Big in Japan: How Fantagraphics Started Publishing Manga and What It Means
Lost in Translation
Over the last few years, Fantagraphics has become home to some of the most interesting and highest quality manga releases in North America. The most notable entries include Nijigahara Holograph, one of the best-regarded releases of 2014, and Massive:Gay Erotic Manga and the Men Who Make It, the first collection of gei manga (erotic manga created by and intended for gay men) to be released in English. Though the manga that the publisher has chosen to release have been critical successes, their number of Japanese translations remains small.
In light of Fantagraphics place within the comics industry and their history with foreign comics, this fact is particularly interesting.

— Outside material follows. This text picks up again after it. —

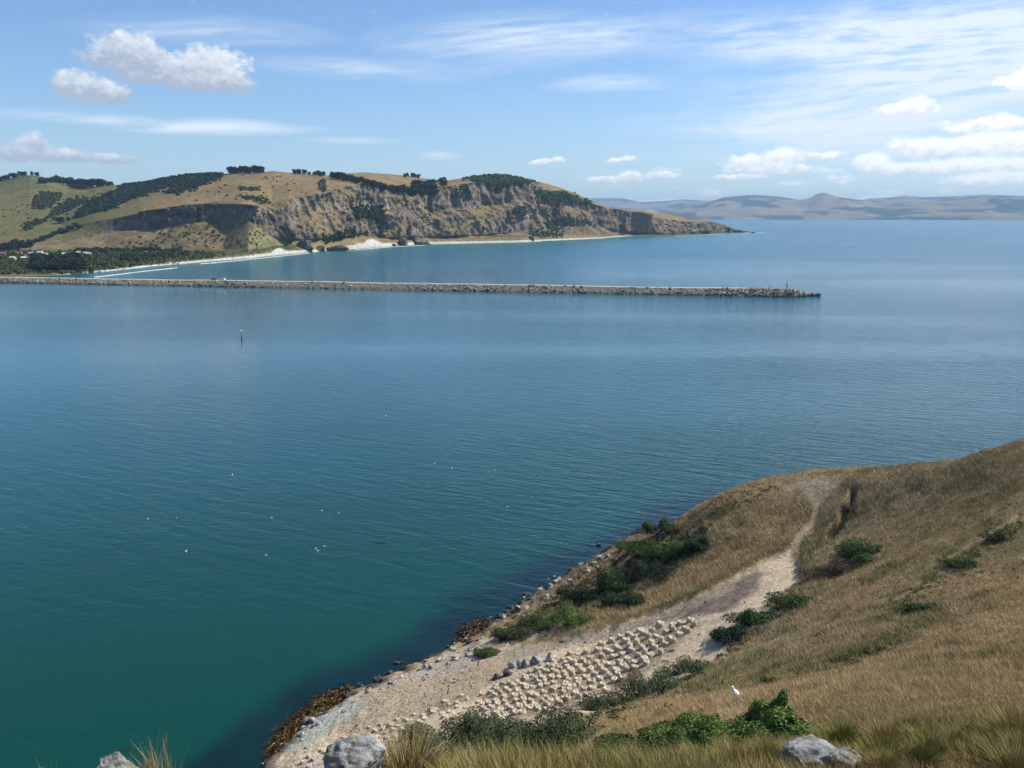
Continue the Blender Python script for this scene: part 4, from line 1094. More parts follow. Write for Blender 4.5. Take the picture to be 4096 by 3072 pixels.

Over the course of 30 years, Fantagraphics has worked tireless to normalize comics and remove the stigma of juvenalia long associated with the medium. The company’s efforts have made it one of the most influential alternative comics publishers, and through original titles, translations and archival releases, it’s supported some of the most important cartoonists of the last hundred years. The company’s prevailing ethos is to publish serious, mature comics with literary merit, and this has lead it to publish works from such luminary figures as Charles Schulz, Los Bros Hernandez, Peter Bagge, Dan Clowes, Walt Kelly, Chris Ware and George Herriman. That ethos, however, has rarely encompassed manga, and it wasn’t until 2010 that the company began translating Japanese comics in earnest, creating a line devoted to the Japanese imports. Massive, its most recent release, is only the 12th installment in this line.
Though the company has long been involved in the translation of Franco-Belgian and Italian comics, its only foray into Japanese books prior to its current manga line had been its pornographic MangErotica line of Eros Comix (an imprint of an imprint whose website is well hidden on Fantagraphics’ own). Previously, the publisher had only released two books of manga — Sake Jock in 1995 and Anywhere But Here in 2002 — under its own name.
But in 2010, the North American publisher announced plans to work with Japanese publishing conglomerate Shogakukan (one of the largest manga publishers in the world) and begin a formal initiative to incorporate more manga into its catalog. Matt Thorn, an associate professor in Kyoto Seika University’s Faculty of manga, acts as the translator and curator of this line, and overall, the books she’s chosen address the same audience as Fantagraphics’ other books. They’re geared towards adults/young-adults, irrespective of gender, interested in intellectually engaging and emotionally introspective works. Wandering Son, for example, follows a pair of transgender teens, and Thorn’s translations of works by Moto Hagio include some of the earliest and most important examples of shonen-ai (boy love), a genre intended for female readers that depicts male-male romantic and sexual relationships. Fantagraphics’ other releases include the aforementioned Nijigahara Holograph, a Lynchian exploration of identity and ontology, and Massive, the only book in the line not chosen or translated by Thorn. These are not the kinds of comics that pigeonhole easily, nor are they the kinds of comics a mainstream publisher would take a risk on. In many ways, they’re kin to Fantagraphics’ originals, but in others, they represent a significant territorial expansion.
Looking at how well Thorn’s translations fit into the milieu that Fantagraphics had already staked out and how successful they’ve been, the obvious question is: what took them so long?
The Changing Face of Manga
Having long since rendered terms like gekiga (dramatic pictures) and komaga (panel pictures) obsolete, manga (whimsical pictures) is the prevailing idiom of Japanese comics, and most all comics originating from Japan are grouped under that particular discursive umbrella. Buttressed by the anime boom of the 1990s, manga made inroads into the American market and, within a decade, began to overtake domestic titles. At the manga boom’s peak, Naruto, Bleach and One Piece regularly outsold western graphic novel staples like Watchmen and The Dark Knight Returns. For a while, it wasn’t uncommon for two or three spots of the top five best-selling graphic novels in a given month to belong to Masashi Kishimoto’s Naruto. Manga tapped into new demographics and new readers&, and a possibility loomed that the next generation of cartoonists would be more familiar with Son Goku or Sailor Jupiter then it would be with Batman and Spider-Man. DC Comics even launched CMX, a manga imprint, while Marvel launched the Marvel Mangaverse.